BEGIN Data provided

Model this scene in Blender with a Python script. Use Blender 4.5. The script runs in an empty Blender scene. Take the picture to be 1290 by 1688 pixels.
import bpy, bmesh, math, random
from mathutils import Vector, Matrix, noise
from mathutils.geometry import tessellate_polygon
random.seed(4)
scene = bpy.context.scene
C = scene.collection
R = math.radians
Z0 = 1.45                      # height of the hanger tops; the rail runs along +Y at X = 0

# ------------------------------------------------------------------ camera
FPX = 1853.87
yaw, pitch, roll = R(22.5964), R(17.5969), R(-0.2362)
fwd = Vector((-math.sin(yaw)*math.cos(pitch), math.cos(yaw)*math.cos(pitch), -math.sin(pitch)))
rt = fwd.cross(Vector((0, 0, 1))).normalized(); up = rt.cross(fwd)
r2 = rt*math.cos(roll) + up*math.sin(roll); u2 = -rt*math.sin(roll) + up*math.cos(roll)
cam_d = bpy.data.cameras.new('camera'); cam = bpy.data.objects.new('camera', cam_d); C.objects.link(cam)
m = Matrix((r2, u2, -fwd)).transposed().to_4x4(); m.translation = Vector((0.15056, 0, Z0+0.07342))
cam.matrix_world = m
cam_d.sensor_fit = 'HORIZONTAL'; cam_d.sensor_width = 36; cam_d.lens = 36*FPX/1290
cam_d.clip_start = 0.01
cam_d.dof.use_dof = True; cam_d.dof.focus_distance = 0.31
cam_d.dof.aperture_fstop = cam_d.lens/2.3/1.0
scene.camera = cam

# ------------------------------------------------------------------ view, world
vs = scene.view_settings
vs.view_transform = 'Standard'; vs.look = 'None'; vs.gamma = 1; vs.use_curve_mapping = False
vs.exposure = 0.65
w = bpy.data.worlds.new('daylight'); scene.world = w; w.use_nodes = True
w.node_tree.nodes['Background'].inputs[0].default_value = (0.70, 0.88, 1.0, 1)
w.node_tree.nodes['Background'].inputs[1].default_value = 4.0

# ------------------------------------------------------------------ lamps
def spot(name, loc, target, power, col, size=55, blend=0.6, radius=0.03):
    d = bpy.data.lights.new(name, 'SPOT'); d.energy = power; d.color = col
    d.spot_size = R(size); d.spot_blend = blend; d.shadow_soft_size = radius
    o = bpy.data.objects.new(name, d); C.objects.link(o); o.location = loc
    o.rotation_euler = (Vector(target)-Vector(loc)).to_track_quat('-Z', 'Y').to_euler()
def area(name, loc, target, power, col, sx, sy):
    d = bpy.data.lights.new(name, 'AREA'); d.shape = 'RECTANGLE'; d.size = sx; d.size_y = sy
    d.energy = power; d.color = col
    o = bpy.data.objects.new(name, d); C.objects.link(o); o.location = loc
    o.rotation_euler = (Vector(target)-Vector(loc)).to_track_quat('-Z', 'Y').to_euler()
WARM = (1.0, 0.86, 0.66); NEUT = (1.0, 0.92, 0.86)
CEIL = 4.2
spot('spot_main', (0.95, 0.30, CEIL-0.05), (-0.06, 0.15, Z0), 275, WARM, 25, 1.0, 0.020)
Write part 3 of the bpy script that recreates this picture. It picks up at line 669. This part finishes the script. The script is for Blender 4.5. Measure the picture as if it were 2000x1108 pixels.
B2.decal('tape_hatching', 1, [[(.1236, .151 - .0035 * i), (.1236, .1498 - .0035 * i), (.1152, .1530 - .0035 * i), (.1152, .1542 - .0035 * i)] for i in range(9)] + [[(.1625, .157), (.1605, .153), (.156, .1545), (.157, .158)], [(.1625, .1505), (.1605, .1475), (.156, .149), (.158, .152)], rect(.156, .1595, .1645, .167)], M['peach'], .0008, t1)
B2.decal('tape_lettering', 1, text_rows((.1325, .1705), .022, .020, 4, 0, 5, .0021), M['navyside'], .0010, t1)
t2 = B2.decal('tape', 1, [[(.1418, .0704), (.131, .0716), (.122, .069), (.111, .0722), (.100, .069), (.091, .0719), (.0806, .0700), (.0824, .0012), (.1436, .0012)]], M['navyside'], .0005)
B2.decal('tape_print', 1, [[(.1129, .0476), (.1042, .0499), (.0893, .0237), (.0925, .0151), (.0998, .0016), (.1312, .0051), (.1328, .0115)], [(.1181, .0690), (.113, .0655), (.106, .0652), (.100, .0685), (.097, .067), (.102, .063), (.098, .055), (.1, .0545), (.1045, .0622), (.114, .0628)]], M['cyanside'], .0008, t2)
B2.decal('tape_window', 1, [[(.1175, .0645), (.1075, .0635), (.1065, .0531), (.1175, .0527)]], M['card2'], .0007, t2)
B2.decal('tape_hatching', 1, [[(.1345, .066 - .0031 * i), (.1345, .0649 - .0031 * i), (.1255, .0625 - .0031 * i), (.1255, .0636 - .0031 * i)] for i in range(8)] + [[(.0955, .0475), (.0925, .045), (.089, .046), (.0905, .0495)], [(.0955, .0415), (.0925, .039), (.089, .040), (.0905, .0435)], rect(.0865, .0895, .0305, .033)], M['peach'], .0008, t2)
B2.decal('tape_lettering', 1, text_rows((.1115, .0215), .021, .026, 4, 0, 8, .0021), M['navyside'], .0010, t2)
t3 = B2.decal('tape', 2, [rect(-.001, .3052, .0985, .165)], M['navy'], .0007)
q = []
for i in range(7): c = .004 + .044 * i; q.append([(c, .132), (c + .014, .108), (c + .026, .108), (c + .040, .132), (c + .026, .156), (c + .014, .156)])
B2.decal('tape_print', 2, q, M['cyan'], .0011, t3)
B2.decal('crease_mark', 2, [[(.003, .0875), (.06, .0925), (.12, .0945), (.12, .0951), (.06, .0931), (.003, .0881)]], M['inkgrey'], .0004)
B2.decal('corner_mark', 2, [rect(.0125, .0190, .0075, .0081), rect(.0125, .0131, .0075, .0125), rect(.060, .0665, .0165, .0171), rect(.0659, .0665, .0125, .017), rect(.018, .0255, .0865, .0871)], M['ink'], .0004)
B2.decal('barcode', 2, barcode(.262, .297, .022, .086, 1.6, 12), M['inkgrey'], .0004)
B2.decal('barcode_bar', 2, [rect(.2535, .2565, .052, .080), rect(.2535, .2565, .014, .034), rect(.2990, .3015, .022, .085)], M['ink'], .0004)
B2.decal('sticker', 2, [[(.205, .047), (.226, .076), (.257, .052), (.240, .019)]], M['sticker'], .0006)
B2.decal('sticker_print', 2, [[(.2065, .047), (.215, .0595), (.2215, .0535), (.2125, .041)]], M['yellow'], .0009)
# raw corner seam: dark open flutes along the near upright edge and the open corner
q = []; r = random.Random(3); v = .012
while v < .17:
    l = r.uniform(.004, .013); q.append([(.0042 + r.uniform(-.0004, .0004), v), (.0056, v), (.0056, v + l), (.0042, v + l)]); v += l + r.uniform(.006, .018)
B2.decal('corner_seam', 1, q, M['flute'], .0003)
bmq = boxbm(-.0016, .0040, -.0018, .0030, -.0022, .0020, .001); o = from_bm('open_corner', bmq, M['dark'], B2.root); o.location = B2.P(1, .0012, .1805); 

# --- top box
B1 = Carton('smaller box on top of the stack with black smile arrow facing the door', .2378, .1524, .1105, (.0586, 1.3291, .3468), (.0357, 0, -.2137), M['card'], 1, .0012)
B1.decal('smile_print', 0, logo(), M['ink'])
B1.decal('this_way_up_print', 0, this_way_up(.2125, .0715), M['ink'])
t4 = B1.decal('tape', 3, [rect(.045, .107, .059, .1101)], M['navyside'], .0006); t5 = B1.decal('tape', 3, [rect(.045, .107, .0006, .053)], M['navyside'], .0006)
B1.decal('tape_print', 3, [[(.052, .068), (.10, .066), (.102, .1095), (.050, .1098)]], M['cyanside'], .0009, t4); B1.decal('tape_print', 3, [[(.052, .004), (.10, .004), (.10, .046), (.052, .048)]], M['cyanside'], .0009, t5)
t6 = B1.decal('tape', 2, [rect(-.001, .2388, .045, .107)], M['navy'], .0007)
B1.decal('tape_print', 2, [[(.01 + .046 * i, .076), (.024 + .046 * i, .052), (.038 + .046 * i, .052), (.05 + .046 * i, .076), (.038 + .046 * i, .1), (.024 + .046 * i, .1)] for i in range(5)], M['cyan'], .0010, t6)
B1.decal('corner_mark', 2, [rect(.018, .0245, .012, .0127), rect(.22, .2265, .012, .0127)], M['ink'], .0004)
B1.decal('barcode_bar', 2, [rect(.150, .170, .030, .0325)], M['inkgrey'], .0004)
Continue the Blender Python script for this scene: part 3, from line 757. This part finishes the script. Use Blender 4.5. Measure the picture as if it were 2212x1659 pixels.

END Data provided

_Directions for this task_. Only the lines from the one containing "B1 = Carton('smaller" through the end of the entries above belong in the answer; repeat them exactly.

_Answer to the problem_.
B1 = Carton('smaller box on top of the stack with black smile arrow facing the door', .2378, .1524, .1105, (.0586, 1.3291, .3468), (.0357, 0, -.2137), M['card'], 1, .0012)
B1.decal('smile_print', 0, logo(), M['ink'])
B1.decal('this_way_up_print', 0, this_way_up(.2125, .0715), M['ink'])
t4 = B1.decal('tape', 3, [rect(.045, .107, .059, .1101)], M['navyside'], .0006); t5 = B1.decal('tape', 3, [rect(.045, .107, .0006, .053)], M['navyside'], .0006)
B1.decal('tape_print', 3, [[(.052, .068), (.10, .066), (.102, .1095), (.050, .1098)]], M['cyanside'], .0009, t4); B1.decal('tape_print', 3, [[(.052, .004), (.10, .004), (.10, .046), (.052, .048)]], M['cyanside'], .0009, t5)
t6 = B1.decal('tape', 2, [rect(-.001, .2388, .045, .107)], M['navy'], .0007)
B1.decal('tape_print', 2, [[(.01 + .046 * i, .076), (.024 + .046 * i, .052), (.038 + .046 * i, .052), (.05 + .046 * i, .076), (.038 + .046 * i, .1), (.024 + .046 * i, .1)] for i in range(5)], M['cyan'], .0010, t6)
B1.decal('corner_mark', 2, [rect(.018, .0245, .012, .0127), rect(.22, .2265, .012, .0127)], M['ink'], .0004)
B1.decal('barcode_bar', 2, [rect(.150, .170, .030, .0325)], M['inkgrey'], .0004)
Continue the Blender Python script for this scene: part 3, from line 757. This part finishes the script. Use Blender 4.5. Measure the picture as if it were 2212x1659 pixels.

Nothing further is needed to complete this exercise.